[Extracted data]
===============

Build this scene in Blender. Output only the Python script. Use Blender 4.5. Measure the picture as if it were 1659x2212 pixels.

===============

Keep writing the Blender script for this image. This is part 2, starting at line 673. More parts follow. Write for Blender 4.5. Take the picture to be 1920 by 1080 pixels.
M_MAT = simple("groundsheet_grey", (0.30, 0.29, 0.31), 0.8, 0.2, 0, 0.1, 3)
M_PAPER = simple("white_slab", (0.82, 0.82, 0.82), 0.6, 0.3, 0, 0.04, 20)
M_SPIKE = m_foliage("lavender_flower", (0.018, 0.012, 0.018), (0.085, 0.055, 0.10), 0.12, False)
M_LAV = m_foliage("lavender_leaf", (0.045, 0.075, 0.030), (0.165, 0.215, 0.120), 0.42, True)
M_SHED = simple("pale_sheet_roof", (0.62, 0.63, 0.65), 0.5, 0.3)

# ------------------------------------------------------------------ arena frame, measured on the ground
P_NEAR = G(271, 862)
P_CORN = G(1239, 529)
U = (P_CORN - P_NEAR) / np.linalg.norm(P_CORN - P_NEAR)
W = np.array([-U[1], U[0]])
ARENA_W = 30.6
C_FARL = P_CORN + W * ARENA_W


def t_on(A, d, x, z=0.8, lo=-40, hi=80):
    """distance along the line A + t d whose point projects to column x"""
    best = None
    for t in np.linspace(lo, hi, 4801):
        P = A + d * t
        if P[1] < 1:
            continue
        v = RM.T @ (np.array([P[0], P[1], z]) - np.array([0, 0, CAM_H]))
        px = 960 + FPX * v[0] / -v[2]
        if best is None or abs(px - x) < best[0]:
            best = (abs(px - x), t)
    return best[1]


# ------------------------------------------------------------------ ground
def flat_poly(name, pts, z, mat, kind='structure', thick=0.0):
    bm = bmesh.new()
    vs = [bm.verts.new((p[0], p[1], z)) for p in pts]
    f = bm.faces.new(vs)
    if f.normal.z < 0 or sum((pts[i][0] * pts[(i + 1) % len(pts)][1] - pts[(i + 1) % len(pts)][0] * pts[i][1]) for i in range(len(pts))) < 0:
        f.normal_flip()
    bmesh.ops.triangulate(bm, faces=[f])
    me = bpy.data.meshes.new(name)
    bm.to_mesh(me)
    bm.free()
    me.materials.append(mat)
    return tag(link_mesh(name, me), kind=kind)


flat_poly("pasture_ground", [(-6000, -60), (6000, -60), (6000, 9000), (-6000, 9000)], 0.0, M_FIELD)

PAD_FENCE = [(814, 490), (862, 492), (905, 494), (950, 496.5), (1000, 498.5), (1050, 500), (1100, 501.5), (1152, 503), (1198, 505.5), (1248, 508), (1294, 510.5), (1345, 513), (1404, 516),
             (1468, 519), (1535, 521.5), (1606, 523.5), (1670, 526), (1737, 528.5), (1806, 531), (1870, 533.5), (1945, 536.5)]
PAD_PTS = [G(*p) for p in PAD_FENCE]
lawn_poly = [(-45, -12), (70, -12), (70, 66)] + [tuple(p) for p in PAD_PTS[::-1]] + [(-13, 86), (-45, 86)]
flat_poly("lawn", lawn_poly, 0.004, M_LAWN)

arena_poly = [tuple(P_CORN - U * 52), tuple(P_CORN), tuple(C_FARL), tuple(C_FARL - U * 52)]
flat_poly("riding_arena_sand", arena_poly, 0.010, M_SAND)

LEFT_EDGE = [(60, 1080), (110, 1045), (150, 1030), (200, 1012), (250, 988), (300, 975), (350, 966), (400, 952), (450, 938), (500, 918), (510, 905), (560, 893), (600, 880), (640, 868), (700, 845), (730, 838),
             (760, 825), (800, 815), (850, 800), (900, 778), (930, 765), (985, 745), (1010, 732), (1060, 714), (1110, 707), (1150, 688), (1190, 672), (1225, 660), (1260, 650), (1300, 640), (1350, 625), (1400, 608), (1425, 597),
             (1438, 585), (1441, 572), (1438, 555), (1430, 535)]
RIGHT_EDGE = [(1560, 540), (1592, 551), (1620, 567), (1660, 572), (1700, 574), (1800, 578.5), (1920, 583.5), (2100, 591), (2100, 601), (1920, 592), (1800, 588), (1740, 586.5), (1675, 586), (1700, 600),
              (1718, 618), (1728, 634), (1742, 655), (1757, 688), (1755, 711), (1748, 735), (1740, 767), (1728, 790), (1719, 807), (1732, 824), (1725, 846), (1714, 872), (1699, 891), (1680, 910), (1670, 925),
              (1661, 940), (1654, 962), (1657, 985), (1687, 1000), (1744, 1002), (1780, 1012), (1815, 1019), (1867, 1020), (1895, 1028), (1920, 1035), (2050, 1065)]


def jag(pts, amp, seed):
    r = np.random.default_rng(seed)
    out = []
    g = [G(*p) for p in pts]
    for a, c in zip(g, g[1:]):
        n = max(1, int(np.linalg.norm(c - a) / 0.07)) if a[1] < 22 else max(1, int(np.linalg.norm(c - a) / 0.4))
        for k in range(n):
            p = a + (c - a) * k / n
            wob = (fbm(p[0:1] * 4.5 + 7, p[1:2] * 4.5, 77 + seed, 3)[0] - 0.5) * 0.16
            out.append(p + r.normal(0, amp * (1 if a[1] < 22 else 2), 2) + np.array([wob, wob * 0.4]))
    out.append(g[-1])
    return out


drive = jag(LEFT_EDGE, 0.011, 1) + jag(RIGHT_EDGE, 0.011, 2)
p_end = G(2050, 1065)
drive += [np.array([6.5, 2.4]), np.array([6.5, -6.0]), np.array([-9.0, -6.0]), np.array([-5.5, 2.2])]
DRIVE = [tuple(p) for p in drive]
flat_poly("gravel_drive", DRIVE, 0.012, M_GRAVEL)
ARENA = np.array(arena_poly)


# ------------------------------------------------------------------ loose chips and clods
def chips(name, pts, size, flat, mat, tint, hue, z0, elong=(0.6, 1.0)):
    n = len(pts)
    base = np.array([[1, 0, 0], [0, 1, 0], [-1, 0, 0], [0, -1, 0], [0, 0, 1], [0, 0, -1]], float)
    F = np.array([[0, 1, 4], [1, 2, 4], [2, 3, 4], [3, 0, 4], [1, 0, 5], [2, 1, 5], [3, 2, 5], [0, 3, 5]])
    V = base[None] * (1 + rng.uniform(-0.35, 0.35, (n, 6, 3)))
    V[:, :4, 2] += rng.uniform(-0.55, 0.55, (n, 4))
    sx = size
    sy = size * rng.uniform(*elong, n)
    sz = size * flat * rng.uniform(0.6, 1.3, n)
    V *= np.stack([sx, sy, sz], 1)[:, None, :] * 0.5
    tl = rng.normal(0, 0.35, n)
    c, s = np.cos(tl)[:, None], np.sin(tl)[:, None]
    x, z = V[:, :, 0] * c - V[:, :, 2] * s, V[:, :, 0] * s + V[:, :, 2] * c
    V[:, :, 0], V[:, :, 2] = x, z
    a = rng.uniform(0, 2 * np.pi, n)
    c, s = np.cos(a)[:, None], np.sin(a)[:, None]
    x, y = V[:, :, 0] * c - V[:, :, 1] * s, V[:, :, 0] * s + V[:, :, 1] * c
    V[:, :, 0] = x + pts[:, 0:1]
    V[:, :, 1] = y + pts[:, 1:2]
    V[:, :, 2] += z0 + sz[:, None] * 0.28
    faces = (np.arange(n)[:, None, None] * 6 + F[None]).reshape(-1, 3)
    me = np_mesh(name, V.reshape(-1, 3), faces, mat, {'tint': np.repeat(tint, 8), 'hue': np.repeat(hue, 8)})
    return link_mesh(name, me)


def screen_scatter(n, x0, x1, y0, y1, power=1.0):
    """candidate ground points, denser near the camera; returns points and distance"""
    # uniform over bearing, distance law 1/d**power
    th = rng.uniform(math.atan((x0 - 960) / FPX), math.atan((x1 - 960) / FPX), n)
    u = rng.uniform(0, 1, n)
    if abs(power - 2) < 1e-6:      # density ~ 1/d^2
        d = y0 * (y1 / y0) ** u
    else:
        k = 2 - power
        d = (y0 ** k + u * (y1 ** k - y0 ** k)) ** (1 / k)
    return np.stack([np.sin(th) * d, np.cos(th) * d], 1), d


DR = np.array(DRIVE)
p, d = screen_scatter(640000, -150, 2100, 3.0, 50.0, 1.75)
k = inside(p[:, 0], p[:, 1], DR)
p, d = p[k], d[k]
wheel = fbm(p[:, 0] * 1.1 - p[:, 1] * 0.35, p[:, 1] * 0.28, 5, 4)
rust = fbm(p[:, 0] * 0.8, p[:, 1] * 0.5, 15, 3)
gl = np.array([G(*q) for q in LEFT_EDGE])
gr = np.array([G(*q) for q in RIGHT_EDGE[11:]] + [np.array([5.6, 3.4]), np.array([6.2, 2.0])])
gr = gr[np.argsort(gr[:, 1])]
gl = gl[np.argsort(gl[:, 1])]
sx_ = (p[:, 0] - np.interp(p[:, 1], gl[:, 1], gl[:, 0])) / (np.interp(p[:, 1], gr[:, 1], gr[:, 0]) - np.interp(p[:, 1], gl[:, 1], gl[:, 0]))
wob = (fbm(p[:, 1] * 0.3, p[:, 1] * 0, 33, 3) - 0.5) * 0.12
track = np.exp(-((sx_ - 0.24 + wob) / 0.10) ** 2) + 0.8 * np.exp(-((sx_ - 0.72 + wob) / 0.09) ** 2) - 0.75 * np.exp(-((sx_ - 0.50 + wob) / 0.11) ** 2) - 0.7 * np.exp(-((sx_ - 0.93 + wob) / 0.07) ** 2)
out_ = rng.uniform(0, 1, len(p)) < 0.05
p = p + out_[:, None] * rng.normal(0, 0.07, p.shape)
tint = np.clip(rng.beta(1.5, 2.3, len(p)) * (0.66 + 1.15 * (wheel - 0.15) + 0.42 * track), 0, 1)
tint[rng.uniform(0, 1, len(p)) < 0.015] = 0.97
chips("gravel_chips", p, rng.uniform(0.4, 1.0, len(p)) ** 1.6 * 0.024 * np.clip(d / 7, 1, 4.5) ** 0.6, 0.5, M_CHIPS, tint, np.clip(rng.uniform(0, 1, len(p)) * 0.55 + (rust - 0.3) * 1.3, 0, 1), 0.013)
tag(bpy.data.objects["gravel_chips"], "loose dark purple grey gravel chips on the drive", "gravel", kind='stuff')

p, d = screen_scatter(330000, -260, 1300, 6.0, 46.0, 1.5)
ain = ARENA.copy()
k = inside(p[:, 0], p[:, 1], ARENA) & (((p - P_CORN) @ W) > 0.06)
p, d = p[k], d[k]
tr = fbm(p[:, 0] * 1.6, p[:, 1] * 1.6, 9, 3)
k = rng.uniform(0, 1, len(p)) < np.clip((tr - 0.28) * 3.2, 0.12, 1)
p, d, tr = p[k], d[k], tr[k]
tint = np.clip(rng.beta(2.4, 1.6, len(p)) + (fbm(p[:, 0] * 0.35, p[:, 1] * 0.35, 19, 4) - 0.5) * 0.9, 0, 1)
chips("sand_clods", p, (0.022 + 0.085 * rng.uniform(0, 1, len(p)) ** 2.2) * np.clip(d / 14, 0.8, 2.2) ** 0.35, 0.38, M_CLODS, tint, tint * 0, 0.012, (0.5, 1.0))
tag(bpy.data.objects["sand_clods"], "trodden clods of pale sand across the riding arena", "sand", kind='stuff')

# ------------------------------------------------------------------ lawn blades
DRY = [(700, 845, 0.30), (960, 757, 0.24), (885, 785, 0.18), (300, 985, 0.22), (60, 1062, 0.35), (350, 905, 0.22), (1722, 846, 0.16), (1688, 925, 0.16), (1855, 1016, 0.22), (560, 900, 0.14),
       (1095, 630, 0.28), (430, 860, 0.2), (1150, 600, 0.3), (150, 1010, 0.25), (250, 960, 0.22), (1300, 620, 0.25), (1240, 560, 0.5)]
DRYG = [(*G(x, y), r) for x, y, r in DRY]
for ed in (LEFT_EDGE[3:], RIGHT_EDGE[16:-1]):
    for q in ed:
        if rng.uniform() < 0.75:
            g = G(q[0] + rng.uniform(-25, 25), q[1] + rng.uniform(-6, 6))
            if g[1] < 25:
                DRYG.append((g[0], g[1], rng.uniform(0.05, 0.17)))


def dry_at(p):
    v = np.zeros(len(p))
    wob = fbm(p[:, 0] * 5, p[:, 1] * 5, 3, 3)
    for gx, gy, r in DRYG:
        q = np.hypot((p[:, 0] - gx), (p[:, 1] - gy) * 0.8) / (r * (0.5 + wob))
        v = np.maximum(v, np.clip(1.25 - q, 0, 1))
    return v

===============

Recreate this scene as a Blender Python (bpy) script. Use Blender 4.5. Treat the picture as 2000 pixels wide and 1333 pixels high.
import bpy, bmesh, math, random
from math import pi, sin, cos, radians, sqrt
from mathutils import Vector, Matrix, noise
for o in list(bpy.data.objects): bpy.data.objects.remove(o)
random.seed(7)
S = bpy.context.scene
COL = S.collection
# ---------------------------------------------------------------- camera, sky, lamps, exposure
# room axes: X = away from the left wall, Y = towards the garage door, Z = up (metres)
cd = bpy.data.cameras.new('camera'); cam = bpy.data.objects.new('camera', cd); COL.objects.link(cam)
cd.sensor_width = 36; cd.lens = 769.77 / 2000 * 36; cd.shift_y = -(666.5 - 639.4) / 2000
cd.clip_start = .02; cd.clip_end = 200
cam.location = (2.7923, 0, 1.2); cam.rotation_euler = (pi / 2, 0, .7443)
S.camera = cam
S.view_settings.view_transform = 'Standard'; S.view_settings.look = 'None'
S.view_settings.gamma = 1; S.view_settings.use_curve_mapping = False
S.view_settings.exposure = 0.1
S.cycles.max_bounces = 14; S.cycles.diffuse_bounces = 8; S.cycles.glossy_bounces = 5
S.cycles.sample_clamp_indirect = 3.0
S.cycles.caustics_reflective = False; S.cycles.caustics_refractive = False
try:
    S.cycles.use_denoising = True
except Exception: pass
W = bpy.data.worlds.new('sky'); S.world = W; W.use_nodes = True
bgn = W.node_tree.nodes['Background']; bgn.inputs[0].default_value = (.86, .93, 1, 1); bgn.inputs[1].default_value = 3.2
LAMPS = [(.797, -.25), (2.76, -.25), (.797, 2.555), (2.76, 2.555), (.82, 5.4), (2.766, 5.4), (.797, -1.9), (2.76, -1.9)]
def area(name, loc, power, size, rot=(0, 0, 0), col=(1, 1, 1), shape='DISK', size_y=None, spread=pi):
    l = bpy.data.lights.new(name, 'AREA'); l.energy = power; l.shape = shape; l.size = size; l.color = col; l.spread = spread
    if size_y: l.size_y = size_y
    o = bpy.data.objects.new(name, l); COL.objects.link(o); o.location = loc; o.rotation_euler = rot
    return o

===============

[Your task] Print exactly the lines from the one containing "Keep writing the" to the one containing "0.65), 0.5, 0.3)", both included, and nothing else.

[The output]
Keep writing the Blender script for this image. This is part 2, starting at line 673. More parts follow. Write for Blender 4.5. Take the picture to be 1920 by 1080 pixels.
M_MAT = simple("groundsheet_grey", (0.30, 0.29, 0.31), 0.8, 0.2, 0, 0.1, 3)
M_PAPER = simple("white_slab", (0.82, 0.82, 0.82), 0.6, 0.3, 0, 0.04, 20)
M_SPIKE = m_foliage("lavender_flower", (0.018, 0.012, 0.018), (0.085, 0.055, 0.10), 0.12, False)
M_LAV = m_foliage("lavender_leaf", (0.045, 0.075, 0.030), (0.165, 0.215, 0.120), 0.42, True)
M_SHED = simple("pale_sheet_roof", (0.62, 0.63, 0.65), 0.5, 0.3)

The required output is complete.